Published:Wednesday | May 25, 2011 | 12:00 AM
Silvera

THE GLEANER'S award-winning journalist Janet Silvera will be featured on Travel Channel International's 'It's a Woman's World', a brand-new series that immerses viewers into the lives of interesting and inspiring women who live and work in some of the most fascinating places on Earth.

Silvera was selected by the show's producer, Julia Cornes, whose research revealed that she was not only Jamaica's Best News Journalist for 2009, but also president of the Western Jamaica Media Association, a dynamic and certified events manager, and a woman dedicated to promoting Jamaica's tourism.

'It's a Woman's World' is hosted by Camilla Anderson who will take the Travel Channel audience of some 60 million viewers in 118 countries on a journey with her to four very exotic countries around the world, and investigate the best each country has to offer the female traveller from all-out adventure to pampering.

selected countries

Jamaica, South Africa, The Philippines and Turkey are the four countries selected for the series' inaugural season. Producer Julia Cornes explains: "We have selected these four countries as we believe their women will be amazing and varied ... perfect for our first series."

In each episode, Anderson will delve deep into a day in the life of a strong female character existing in a "typically" male domain. Local culinary delights will be featured, and she hopes to learn traditional recipes from an adopted mother, sister or aunty, while illustrating that sharing meals in another country is an essential experience.

In Jamaica, the show will be filmed in Kingston, Portland and St Elizabeth.
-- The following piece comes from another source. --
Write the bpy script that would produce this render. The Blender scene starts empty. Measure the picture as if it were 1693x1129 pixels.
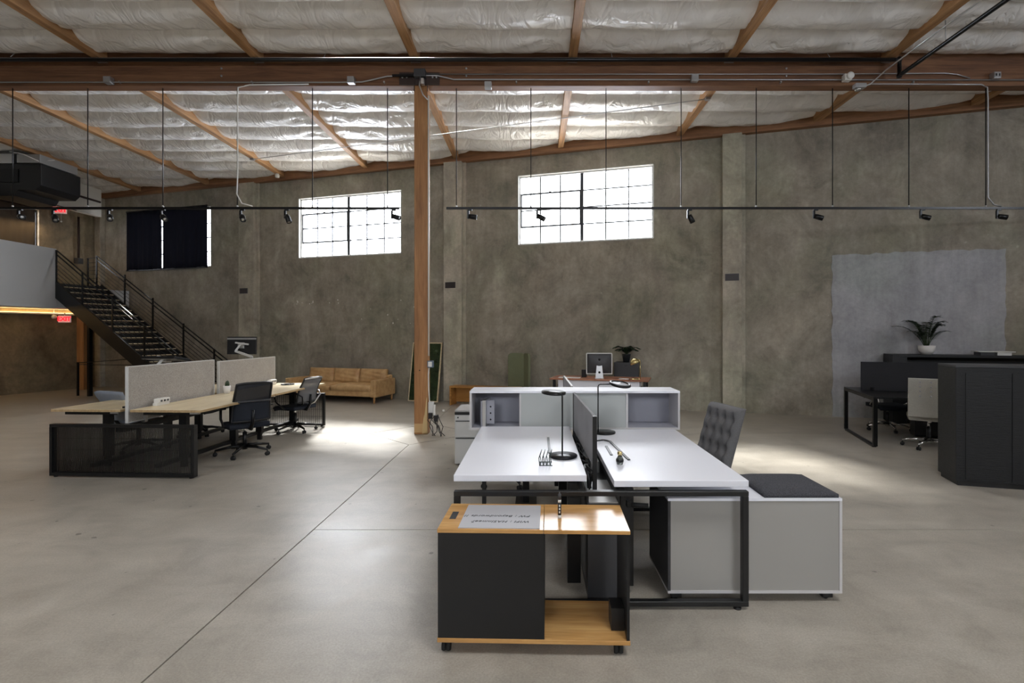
import bpy, bmesh, math, random
from mathutils import Matrix, Vector, noise as mnoise
random.seed(7)
scn = bpy.context.scene
PI = math.pi
col = scn.collection

# ------------------------------------------------------------------ camera
cam_d = bpy.data.cameras.new('camera'); cam = bpy.data.objects.new('camera', cam_d); col.objects.link(cam)
cam_d.sensor_width = 36; cam_d.lens = 18.0
cam_d.shift_x = -0.0227; cam_d.shift_y = -0.0092
cam_d.clip_start = 0.05; cam_d.clip_end = 300
cam.location = (0, 0, 1.63); cam.rotation_euler = (PI/2, 0, 0)
scn.camera = cam

# ------------------------------------------------------------------ world, light, exposure
WALL_A = math.atan(0.291)                     # the long concrete wall is turned this much
world = bpy.data.worlds.new('overcast'); scn.world = world; world.use_nodes = True
wn = world.node_tree; wn.nodes.clear()
wo = wn.nodes.new('ShaderNodeOutputWorld'); wb = wn.nodes.new('ShaderNodeBackground')
tc = wn.nodes.new('ShaderNodeTexCoord'); sp = wn.nodes.new('ShaderNodeSeparateXYZ')
cr = wn.nodes.new('ShaderNodeValToRGB')
cr.color_ramp.elements[0].position = 0.0; cr.color_ramp.elements[0].color = (0.72, 0.75, 0.82, 1)
cr.color_ramp.elements[1].position = 0.8; cr.color_ramp.elements[1].color = (1.0, 1.0, 1.0, 1)
wn.links.new(tc.outputs['Generated'], sp.inputs[0]); wn.links.new(sp.outputs[2], cr.inputs[0])
wn.links.new(cr.outputs[0], wb.inputs['Color']); wb.inputs['Strength'].default_value = 12.0
wn.links.new(wb.outputs[0], wo.inputs[0])

def light(name, kind, loc, rot, energy, color=(1, 1, 1), size=None, size_y=None, portal=False, angle=None, spread=None):
    d = bpy.data.lights.new(name, kind); o = bpy.data.objects.new(name, d); col.objects.link(o)
    o.location = loc; o.rotation_euler = rot; d.energy = energy; d.color = color
    if kind == 'AREA':
        d.shape = 'RECTANGLE'; d.size = size; d.size_y = size_y or size
        if portal: d.cycles.is_portal = True
        if spread: d.spread = spread
    if angle: d.angle = angle
    return o
# low soft sun coming over the far wall, a little from the left
SUN_AZ = math.radians(15); SUN_EL = math.radians(42)
sd = Vector((math.sin(SUN_AZ)*math.cos(SUN_EL), -math.cos(SUN_AZ)*math.cos(SUN_EL), -math.sin(SUN_EL)))
sun = light('sun', 'SUN', (0, 20, 20), sd.to_track_quat('-Z', 'Y').to_euler(), 7.5, (1.0, 0.97, 0.92), angle=math.radians(8))
EXPOSURE = 1.2
scn.view_settings.view_transform = 'Standard'; scn.view_settings.look = 'None'
scn.view_settings.gamma = 1; scn.view_settings.use_curve_mapping = False
scn.view_settings.exposure = EXPOSURE
scn.cycles.max_bounces = 10; scn.cycles.diffuse_bounces = 6; scn.cycles.glossy_bounces = 4
scn.cycles.transparent_max_bounces = 16
scn.cycles.sample_clamp_indirect = 6.0
scn.cycles.use_denoising = True

def wp(s, d=0.0, z=0.0):                      # point at s along the long wall, d metres into the room
    return Vector((s*math.cos(WALL_A) - d*math.sin(WALL_A), 11.56 - s*math.sin(WALL_A) - d*math.cos(WALL_A), z))
WROT = -WALL_A

# ------------------------------------------------------------------ materials
def srgb(r, g, b):
    f = lambda c: ((c/255+0.055)/1.055)**2.4 if c/255 > 0.04045 else c/255/12.92
    return (f(r), f(g), f(b), 1)
def base_mat(name, color, rough=0.5, metal=0.0, spec=0.5):
    m = bpy.data.materials.new(name); m.use_nodes = True
    b = m.node_tree.nodes['Principled BSDF']
    b.inputs['Base Color'].default_value = color; b.inputs['Roughness'].default_value = rough
    b.inputs['Metallic'].default_value = metal; b.inputs['Specular IOR Level'].default_value = spec
    return m
def N(m, t, **kw):
    n = m.node_tree.nodes.new(t)
    for k, v in kw.items(): setattr(n, k, v)
    return n
def L(m, a, b): m.node_tree.links.new(a, b)
def coord(m, scale=(1, 1, 1), kind='Object', rot=(0, 0, 0)):
    t = N(m, 'ShaderNodeTexCoord'); mp = N(m, 'ShaderNodeMapping')
    mp.inputs['Scale'].default_value = scale; mp.inputs['Rotation'].default_value = rot
    L(m, t.outputs[kind], mp.inputs[0]); return mp.outputs[0]
def noise_n(m, vec, scale, detail=6, rough=0.6, dist=0.0):
    n = N(m, 'ShaderNodeTexNoise'); L(m, vec, n.inputs['Vector'])
    n.inputs['Scale'].default_value = scale; n.inputs['Detail'].default_value = detail
    n.inputs['Roughness'].default_value = rough; n.inputs['Distortion'].default_value = dist
    return n.outputs['Fac']
def ramp(m, fac, stops):
    r = N(m, 'ShaderNodeValToRGB'); L(m, fac, r.inputs[0]); e = r.color_ramp.elements
    while len(e) < len(stops): e.new(0.5)
    for i, (p, c) in enumerate(stops):
        e[i].position = p; e[i].color = c if len(c) == 4 else (*c, 1)
    return r.outputs[0]
def mix(m, fac, a, b, mode='MIX'):
    x = N(m, 'ShaderNodeMix', data_type='RGBA', blend_type=mode)
    for sock, v in ((x.inputs[0], fac), (x.inputs[6], a), (x.inputs[7], b)):
        if isinstance(v, (int, float, tuple)): sock.default_value = v
        else: L(m, v, sock)
    return x.outputs[2]
def bump(m, fac, strength=0.2, dist=0.01, normal=None):
    b = N(m, 'ShaderNodeBump'); b.inputs['Strength'].default_value = strength; b.inputs['Distance'].default_value = dist
    L(m, fac, b.inputs['Height'])
    if normal: L(m, normal, b.inputs['Normal'])
    return b.outputs[0]
def setin(m, name, v):
    s = m.node_tree.nodes['Principled BSDF'].inputs[name]
    if hasattr(v, 'links') or hasattr(v, 'node'): L(m, v, s)
    else: s.default_value = v
G = lambda v: (v, v, v, 1)

def concrete_wall(name, c1, c2, c3, light_c, rough=0.75, mot=1.0):
    m = base_mat(name, c1, rough, spec=0.3)
    v = coord(m)
    big = noise_n(m, v, 0.55, 5, 0.6, 0.6); med = noise_n(m, coord(m, (1, 1, 0.8)), 1.7, 7, 0.68, 1.0)
    fine = noise_n(m, v, 14, 5, 0.65); streak = noise_n(m, coord(m, (4, 4, 0.35)), 1.6, 5, 0.6)
    c = ramp(m, med, [(0.30, c3), (0.46, c1), (0.56, c1), (0.70, c2)])
    c = mix(m, ramp(m, big, [(0.38, G(0)), (0.62, G(1))]), c, mix(m, 0.5, c, light_c), 'MIX')
    c = mix(m, 0.20, c, ramp(m, streak, [(0.3, G(0.32)), (0.7, G(0.75))]), 'OVERLAY')
    cl = noise_n(m, coord(m, (1.0, 1.0, 0.9)), 0.9, 8, 0.72, 0.6)
    c = mix(m, 0.62*mot, c, ramp(m, cl, [(0.36, G(0.30)), (0.5, G(0.5)), (0.64, G(0.70))]), 'OVERLAY')
    c2_ = noise_n(m, coord(m, (1.0, 1.0, 0.75), rot=(0.3, 0.2, 0)), 3.1, 7, 0.7, 0.4)
    c = mix(m, 0.34*mot, c, ramp(m, c2_, [(0.36, G(0.34)), (0.5, G(0.5)), (0.66, G(0.68))]), 'OVERLAY')
    gn = noise_n(m, coord(m, (1, 1, 1), rot=(0.1, 0.5, 0.2)), 0.8, 3, 0.5)
    c = mix(m, ramp(m, gn, [(0.48, G(0)), (0.66, G(0.35))]), c, mix(m, 1.0, c, (0.86, 1.0, 0.84, 1), 'MULTIPLY'))
    c = mix(m, 0.30, c, ramp(m, fine, [(0.25, G(0.3)), (0.75, G(0.7))]), 'OVERLAY')
    spots = noise_n(m, v, 5.5, 2, 0.4)
    c = mix(m, ramp(m, spots, [(0.76, G(0)), (0.79, G(0.35))]), c, light_c)
    setin(m, 'Base Color', c)
    h = mix(m, 0.5, med, fine)
    setin(m, 'Normal', bump(m, h, 0.35, 0.03))
    return m
M = {}
M['wall'] = concrete_wall('bare_concrete', srgb(139, 131, 117), srgb(156, 146, 131), srgb(112, 107, 94), srgb(161, 154, 141))
M['wall_brown'] = concrete_wall('brown_concrete', srgb(122, 108, 86), srgb(136, 122, 98), srgb(98, 88, 69), srgb(142, 130, 108))
M['pilaster'] = concrete_wall('pilaster_concrete', srgb(160, 152, 137), srgb(172, 164, 149), srgb(140, 133, 119), srgb(180, 173, 158))
M['patch'] = concrete_wall('patched_plaster', srgb(158, 157, 158), srgb(166, 165, 166), srgb(140, 138, 137), srgb(170, 170, 173), mot=0.45)
M['drywall'] = base_mat('painted_drywall', srgb(205, 206, 206), 0.6)
M['drywall_white'] = base_mat('white_drywall', srgb(214, 210, 200), 0.6)

# polished concrete floor
m = base_mat('polished_concrete', srgb(170, 163, 150), 0.32, spec=0.5); M['floor'] = m
v = coord(m, kind='Object')
b1 = noise_n(m, v, 0.45, 6, 0.6, 0.8); b2 = noise_n(m, v, 2.2, 7, 0.7, 0.6); b3 = noise_n(m, v, 90, 3, 0.7)
streak = noise_n(m, coord(m, (0.5, 3.0, 1)), 1.4, 5, 0.6, 0.3)
c = ramp(m, b1, [(0.3, srgb(152, 145, 133)), (0.7, srgb(176, 169, 156))])
c = mix(m, 0.55, c, ramp(m, b2, [(0.28, srgb(122, 116, 107)), (0.5, srgb(160, 153, 142)), (0.75, srgb(184, 178, 167))]))
c = mix(m, 0.22, c, ramp(m, b3, [(0.35, G(0.22)), (0.65, G(0.78))]), 'OVERLAY')
c = mix(m, 0.30, c, ramp(m, streak, [(0.3, G(0.36)), (0.7, G(0.62))]), 'OVERLAY')
pits = noise_n(m, v, 11, 2, 0.3)
c = mix(m, ramp(m, pits, [(0.765, G(0)), (0.785, G(0.6))]), c, srgb(70, 66, 60))
setin(m, 'Base Color', c)
setin(m, 'Roughness', ramp(m, mix(m, 0.5, b2, b1), [(0.3, G(0.27)), (0.7, G(0.44))]))
setin(m, 'Normal', bump(m, b2, 0.06, 0.02, bump(m, b3, 0.10, 0.002)))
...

Filming commenced on Monday.

Silvera will be interviewed on the job as senior Gleaner writer; at her hideaway - 'Sister Lou' in Black River St Elizabeth - today, and at 'Kingston Pon Di River', the literary, arts and music festival she is staging in the capital city on Sunday.

Although a Montegonian, Silvera is intent on placing the spotlight on Kingston.

"I feel the time is ripe for Kingston to fulfil its true potential and enhance its image as a place to which tourists - both local and foreign - flock in search of intrigue and introspection; a milieu which provides a rich recipe of urban and contemporary culture which diversifies our tourism product, which is too often reduced to the offering of sea, sand and sun - brands best known on Jamaica's north and south-west coasts.

"Kingston oozes a mixture of sounds and smells, and is a history book of politics, music, church, sports and other expressions of culture, which can endear the city to visitors. The jewel is there, glistening beneath the rough."